Un signal positif pour l’écosystème brazzavillois
Au-delà du contenu académique, le séjour en Chine offre aux étudiants une immersion culturelle dans les incubateurs de Shenzhen, où la collaboration public-privé constitue la norme. Ils y observeront des modèles de financement participatif, des concours de start-ups et des dispositifs de mentorat que Brazzaville cherche à répliquer. La boucle retour est prévue pour la mi-juillet ; une restitution publique se tiendra ensuite à l’Institut français du Congo, suivie d’ateliers ouverts aux élèves de terminale scientifique. Autant de démarches qui confortent l’idée, partagée par plusieurs analystes, que l’avenir des économies africaines se jouera autant dans les salles de classe connectées que dans les mines de matières premières.
Cap sur la diffusion des connaissances
Les sept voyageurs ne sont pas présentés comme une élite détachée, mais comme les avant-postes d’un mouvement collectif. Une plateforme en ligne, développée par la start-up locale DzaleuTech, permettra de diffuser les modules réalisés en Chine et de compiler les retours d’expérience. À terme, un certificat professionnel devrait être co-signé par le ministère congolais de la Jeunesse, Codemao et l’Unesco, renforçant la valeur de l’apprentissage auprès des employeurs locaux. Dans un contexte où 76 % des jeunes urbains possèdent un smartphone, selon l’Agence de régulation des communications électroniques, l’impact potentiel dépasse largement le cercle immédiat des bénéficiaires.

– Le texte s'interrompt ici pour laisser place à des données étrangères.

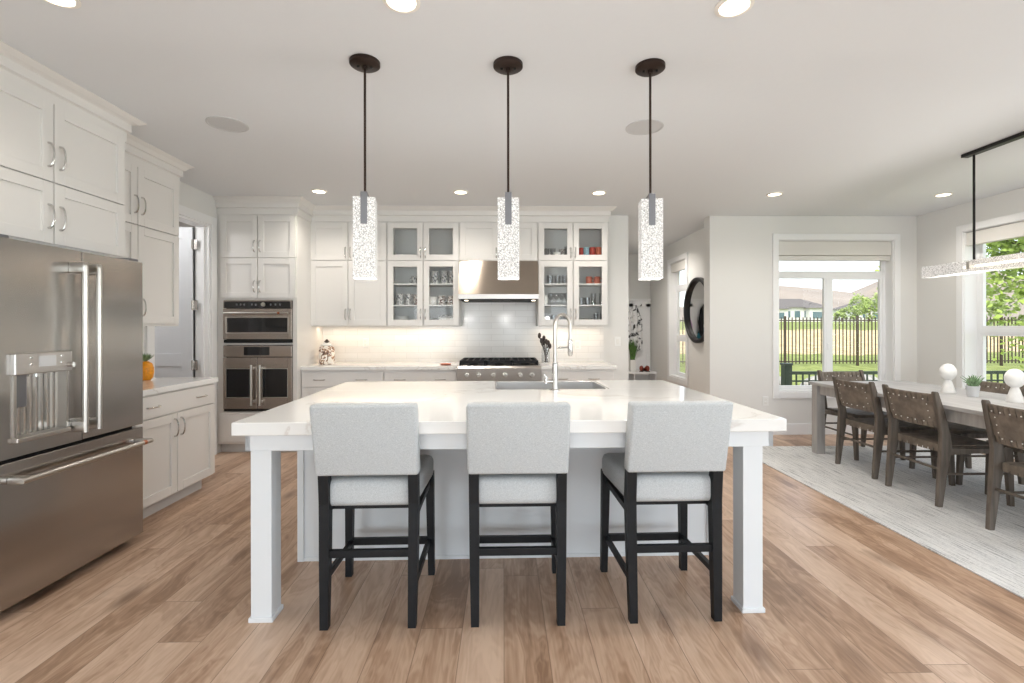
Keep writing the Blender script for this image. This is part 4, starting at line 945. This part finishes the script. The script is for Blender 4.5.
def make_chair(label, loc, rz, group=None):
    t = thing('dining_chair', label, 'dining chair', loc, rz, group)  # faces +X
    P = [(-.272, 0), (-.262, .12), (-.238, .32), (-.222, .44), (-.228, .54), (-.262, .70), (-.298, .835), (-.301, .852)]
    Wd = [.019, .024, .032, .042, .033, .027, .019, .009]
    for s in (-1, 1):
        b = NB(); yc = s * .236
        ring_sweep(b, [[(p[0] - w, yc - .016, p[1]), (p[0] + w, yc - .016, p[1]), (p[0] + w, yc + .016, p[1]), (p[0] - w, yc + .016, p[1])] for p, w in zip(P, Wd)])
        bmesh.ops.bevel(b, geom=[e for e in b.edges if abs(e.verts[0].co.z - e.verts[1].co.z) > .02], offset=.006, segments=2, profile=.5, affect='EDGES')
        part('leg', b, 'chairwood', t, True, False)
        b = NB(); leg4(b, [(.272, s * .236, 0), (.258, s * .236, .25), (.245, s * .236, .385), (.235, s * .236, .43)], [(.016, .014), (.022, .015), (.032, .016), (.036, .016)]); part('leg', b, 'chairwood', t, False, False)
        b = NB(); ring_sweep(b, [[(x, s * .236 - .014, z0), (x, s * .236 + .014, z0), (x, s * .236 + .014, z1), (x, s * .236 - .014, z1)] for x, z0, z1 in ((-.20, .385, .435), (0, .395, .43), (.24, .39, .435))]); part('seat_rail', b, 'chairwood', t, False, False)
        b = NB(); tube(b, [(-.245, s * .236, .24), (.262, s * .236, .24)], .009, 10); part('stretcher', b, 'chairwood', t, True, False)
    b = NB(); tube(b, [(-.245, -.236, .27), (-.245, .236, .27)], .010, 10); part('stretcher', b, 'chairwood', t, True, False)
    # woven seat: straps across, wrapped round, slight sag
    b = NB(); n = 9
    for k in range(n):
        x0 = -.205 + k * .452 / n; x1 = x0 + .452 / n - .006
        pts = [(-.222, .425), (-.12, .435), (0, .431), (.12, .435), (.222, .425)]
        off = .002 * (k % 2)
        ring_sweep(b, [[(x0, y, z - .03 + off), (x1, y, z - .03 + off), (x1, y, z + .012 + off), (x0, y, z + .012 + off)] for y, z in pts])
    for k in range(9):
        y0 = -.218 + k * .436 / 9; y1 = y0 + .436 / 9 - .006
        zz = .444 if k in (0, 8) else .442
        ring_sweep(b, [[(x, y0, z), (x, y1, z), (x, y1, z + .006), (x, y0, z + .006)] for x, z in ((-.21, zz - .055), (-.211, zz - .004), (-.19, zz), (.22, zz), (.246, zz - .004), (.247, zz - .055))])
    part('seat', b, 'leather', t, False, False)
    # woven back, curved backwards
    b = NB(); n = 11
    def bx(y, z): return -.232 - (z - .56) * .235 - .035 * (1 - (y / .22) ** 2)
    for k in range(n):
        y0 = -.219 + k * .438 / n; y1 = y0 + .438 / n - .006
        ring_sweep(b, [[(bx(y0, z) - th, y0, z), (bx(y1, z) - th, y1, z), (bx(y1, z) + th, y1, z), (bx(y0, z) + th, y0, z)] for z, th in ((.575, .004), (.585, .010), (.60, .010), (.79, .010), (.822, .010), (.832, .004))])
    for z0, z1 in ((.625, .775),):
        ys = [-.219 + .438 * k / 12 for k in range(13)]
        for sgn in (-1, 1):
            ring_sweep(b, [[(bx(y, z0) + sgn * .011, y, z0), (bx(y, z1) + sgn * .011, y, z1), (bx(y, z1) + sgn * .014, y, z1), (bx(y, z0) + sgn * .014, y, z0)] for y in ys])
    bk = part('backrest', b, 'leather', t, False, False)
    b = NB()
    for r_, z in enumerate((.787, .614)):
        for k in range(6):
            y = -.15 + k * .068 + (.03 if r_ else 0)
            if k == 5 and r_: continue
            for sgn in (-1, 1): bmesh.ops.create_icosphere(b, subdivisions=1, radius=.0052, matrix=Matrix.Translation((bx(y, z) + sgn * .0125, y, z)))
    for z in (.65, .70, .75):
        for sgn in (-1, 1):
            for y in (-.17, .17): bmesh.ops.create_icosphere(b, subdivisions=1, radius=.0045, matrix=Matrix.Translation((bx(y, z) + sgn * .0145, y, z)))
    part('gap_light_dots', b, 'stud', bk, False, False)  # pale dots modelled in place of window light showing through the weave
    return t
ch = make_chair('dark wood chair with woven leather back, farthest of the three on the near side', (3.53, 4.44, RZ), 0)
dup(ch, (3.50, 3.78, RZ), R(0), 'dark wood woven leather chair in the middle of the near side, left of the table')
dup(ch, (3.47, 2.90, RZ), R(0), 'dark woven leather chair closest to the camera, cut by the right edge')
dup(ch, (3.77, 5.07, RZ), R(-90), 'woven chair at the far head of the dining table, before the window')
dup(ch, (4.12, 4.27, RZ), R(180), 'woven chair across the table, seen behind the small potted plant')
dup(ch, (4.12, 3.55, RZ), R(180), 'woven chair across the table, behind the nearer white sculpture')

zt2 = .765
def finial(label, loc, s=1):
    t = thing('sculpture', label, 'sculpture', loc)
    b = NB(); lathe(b, [(0, 0), (.052 * s, 0), (.054 * s, .006), (.029 * s, .095 * s), (.024 * s, .108 * s), (.024 * s, .125 * s), (0, .126 * s)], (0, 0, 0), 28); part('base', b, 'marblewhite', t, True, False)
    b = NB(); pr = [(.0, .1085 * s)] + [(.061 * s * math.sin(a), (.182 - .0735 * math.cos(a)) * s) for a in [math.pi * k / 14 for k in range(1, 14)]] + [(0, .2555 * s)]
    lathe(b, pr, (0, 0, 0), 30); part('ball', b, 'marblewhite', t, True, False); return t
f1 = finial('white stone ball-on-cone sculpture farther along the table, left of the potted plant', (3.90, 4.19, zt2 + .0), 1.0)
dup(f1, (3.93, 3.66, zt2), None, 'white stone ball-on-cone sculpture nearer the camera, right of the potted plant')
t = thing('potted_plant', 'small green plant in a grey pot between the two white table sculptures', 'plant', (3.885, 3.95, zt2))
b = NB(); lathe(b, [(0, 0), (.034, 0), (.046, .085), (.048, .09), (.042, .09), (.040, .075), (0, .075)], (3.885, 3.95, zt2), 22); part('pot', b, 'pot', t, True)
b = NB(); random.seed(8)
for k in range(60):
    a = random.uniform(0, 6.28); tl = random.uniform(0, .085); L = random.uniform(.05, .11); p0 = Vector((3.885 + random.uniform(-.02, .02), 3.95 + random.uniform(-.02, .02), zt2 + .075)); p1 = p0 + Vector((math.cos(a) * tl, math.sin(a) * tl, L))
    tube(b, [p0, (p0 + p1) / 2 + Vector((0, 0, .01)), p1], [.003, .005, .001], 5)
part('foliage', b, 'palegreen', t)

# ------------------------------------------------------------------ hall
mz, my = 1.59, 6.89; mx_ = 2.80
t = thing('round_mirror', 'round wall mirror with thick black frame in the hall', 'mirror', (mx_, my, mz))
b = NB(); n = 48; rings = []
for k in range(n + 1):
    a = 2 * math.pi * k / n; ca, sa = math.cos(a), math.sin(a)
    rings.append([(mx_ - d_, my + r_ * ca, mz + r_ * sa) for r_, d_ in ((.47, .002), (.47, .05), (.455, .058), (.425, .055), (.412, .03), (.412, .002))])
ring_sweep(b, rings, False); part('frame', b, 'black', t, True)
b = NB(); vs = [b.verts.new((mx_ - .012, my + .415 * math.cos(2 * math.pi * k / 40), mz + .415 * math.sin(2 * math.pi * k / 40))) for k in range(40)]
vb = [b.verts.new((mx_ - .004, v.co.y, v.co.z)) for v in vs]; b.faces.new(vs); b.faces.new(list(reversed(vb)))
for k in range(40): b.faces.new((vs[k], vb[k], vb[(k + 1) % 40], vs[(k + 1) % 40]))
part('glass', b, plain('mirror_silver', (235, 235, 235), .01, 1), t)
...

Une dynamique qui épouse les priorités nationales
En articulant formation, diplomatie et développement économique, le voyage des cinq étudiants illustre la volonté des pouvoirs publics d’aligner les compétences de la jeunesse sur les chaînes de valeur du XXIᵉ siècle. Les signaux sont encourageants : inscription croissante des modules numériques dans les programmes scolaires, création de fab-labs universitaires et multiplication des hackathons soutenus par le secteur privé. Autant d’indicateurs qui, conjugués, tracent un horizon où la créativité brazzavilloise se déploiera sur des lignes de code plutôt que de s’exiler à l’étranger.